Here are other loans you might qualify for:

5/1 ARM Loan: this is an adjustable rate mortgage loan (ARM) that has a fixed rate for the first five years but then has a variable interest rate from the sixth year moving forward.

3-2-1 Buydown Mortgage: this loan charges a lower interest rate for the first three years of the loan. The first year is 3% less, the second year is 2% less, and the third year is 1% less. For the fourth year and beyond, the borrower pays the full interest rate on the loan.

Permanent Buydown: a permanent buydown allows the buyer to pay a large lump sum of cash to the lender to lower the monthly payments for the life of the loan. This is different than 5/1 ARM loans and 3-2-1 mortgages because interest rates are only lowered temporarily and not for the life of the loan.

Get to Know the Neighborhood

A bird's eye view of the Prescott Ranch neighborhood. When moving to Montana, it's best to know your neighborhood.

In many ways, the neighborhood where you decide to put down roots may be just as important as the home itself. Befriending neighbors, the schools your children will be attending, and your family’s house of worship, as well as community events, are all a part of what constitutes content and thriving life. Montana neighborhoods are coveted for their unique offerings of both superior outdoor recreational opportunities combined with folks who take great pride in a small town and family values.

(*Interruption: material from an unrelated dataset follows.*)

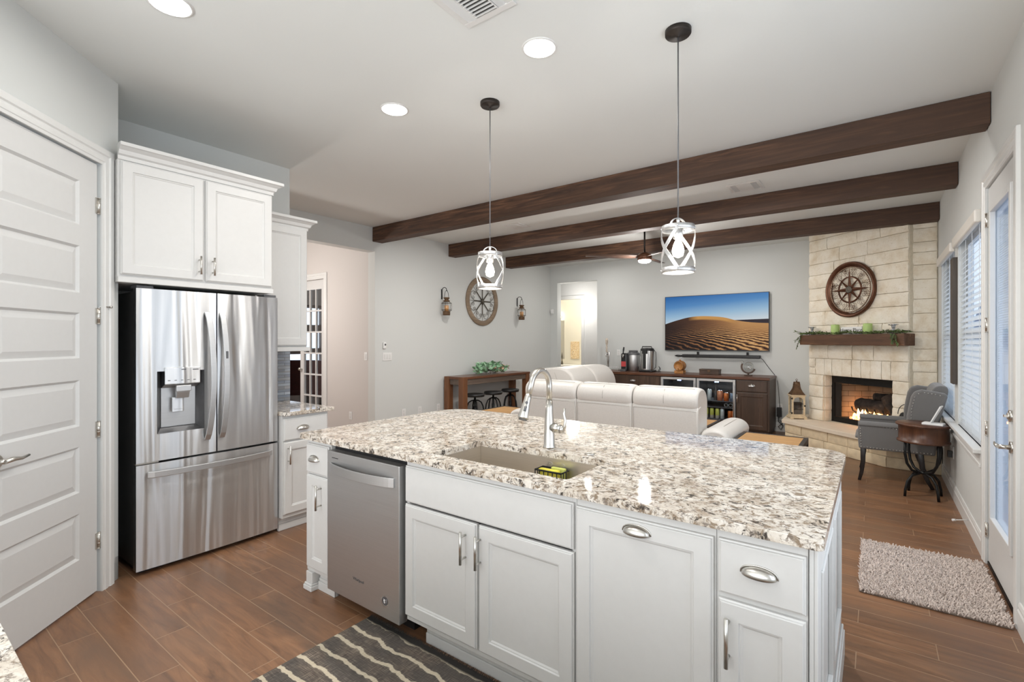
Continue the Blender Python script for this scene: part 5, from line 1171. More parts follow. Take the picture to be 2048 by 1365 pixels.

Homes Available at Prescott Ranch

The homes available at Prescott Ranch are crafted in a variety of floor plans designed to meet your needs. These newly built homes range from single stories to three stories with 12 total plans across three series: The Morgan, The Appaloosa, and The Lusitano. These Prescott Model Homes are poised at the foothills of the Bridger Mountains. The homes blend modern and traditional styles to create an elegance that is unmatched in the Belgrade area.    

People who live in Montana tend to be nature lovers and prefer to take advantage of the gorgeous scenery and the larger, greener blueprint of the geography in the area. That’s why, with Prescott Model Homes, there is a comfortable and spacious spot for more than one vehicle. Each plan in the three series features either a two or three-car garage. Both the Appaloosa and Lusitano Series offer a more traditional look with garage bays as part of the front schematic while the Morgan plans are designed with the garage bays accessible along the back side of the home. You’re sure to find your own personal preference within the intricacies of these unique home layouts.